2. We look for the U.S. dollar to remain stable to being weaker, which should dampen the demand for imported steel and keep the price of commodities attractively priced in foreign currencies.

3. Demand for copper remains very strong, especially from China. In addition, we look for copper demand in the U.S. to be above trend as the massive rebuilding program along the Gulf of Mexico gets under way this year.

4. It is our view that unlike prior cycles, there is just not a lot of idle capacity waiting to be brought back online. The underinvestment in basic industry during the last decade is truly having an impact as the supply side of the equation is constrained.
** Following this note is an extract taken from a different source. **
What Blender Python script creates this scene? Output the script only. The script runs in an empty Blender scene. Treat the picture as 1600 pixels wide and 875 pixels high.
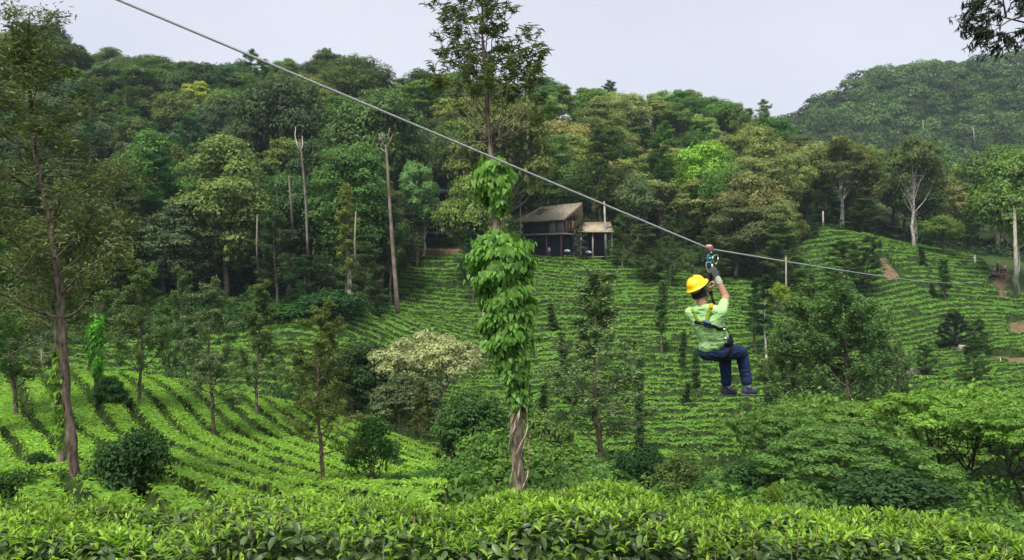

One thing is certain, most — if not all — commodities are setting new highs in prices this cycle. The reason is simple: Demand is exceeding supply, and supply cannot catch up without a recession. Thus, we look for prices to be strong in 2006 because we do not see a supply response strong enough to offset expected demand growth.
A doubter of the magical qualities of gold, if Jim Rogers has been reading the papers over the last couple months, he's probably warming up to the yellow metal right about now, and perhaps rethinking his oft-quoted advice that you'll make more money in lead than in gold. Maybe not - does anyone know what the price of lead is?

UPDATE:

If you go back to July 1999, when gold bottomed out, the price of lead was $495 a ton and the price of gold was $252 an ounce. Having only been able to find November 2005 pricing for lead at $1017, that would be a 105 percent increase for lead and a 89 percent increase for gold using a November gold price of $476.

Using today's gold price of $539, gold has risen 114 percent since 1999.

UPDATE BONUS:

The always hilarious commodity price index in the back of The Economist magazine. It's just a good thing there's no inflation or these commodity prices would be killing us.



UPDATE SUPER BONUS:

On lead and gold ...

Surprisingly, gold is denser than lead. According to this chart, about 70 percent more dense. This is one of the reasons why you'll find us yammering on in these pages about holding a couple of gold coins in your hand - it's not just the color or the shine, it's the weight and the sound made when such dense metals contact each other that impresses.

4 comments:

Anonymous said...

It's just a good thing there's no inflation or these commodity prices would be killing us.

Nice work Tim! When I looked at that Economist commodity price index table last week, I thought exactly the same thing!

Anonymous said...

There's something I'm not clear on. You've repeatedly pointed out that we're heading for a mess. But this analysis basically says that the lack of a recession in '06 points towards higher commodity prices.

So are we looking at strong growth in 2006, or a downturn as the various stimulative forces run out? I'm not trying to be argumentative; it just seems like a continued bull market in gold or problems with inflation aren't consistent with the prospect of a downturn.

Tim said...

Like many others, absent any natural or geopolitical disasters, I dont' think 2006 will be too bad a year by normal measures - no recession, U.S. GDP growth in the 2-3 percent range. Also, like many others, I think 2007 will bring a recession.

The point of the Merrill Lynch article was that even with just 2 percent growth, commodity prices will rise due to restricted supply.

Anonymous said...

A recession/depression fixes all the things that should not have been. This is necessary and not a bad thing in the long run. If life is a marathon, we won't reach the finish at a 4 minute pace. This is what happened throughout the 90's and it accelerated in Y2K. Thereafter, we blew up and had to walk for a whole mile. Now, we've tried to push 4 minutes again only to find we're losing strength after another mile. Mr. Bernanke is readying plans to administer an adrenaline boost if we cannot hold onto 4 minutes. Guess what happens next?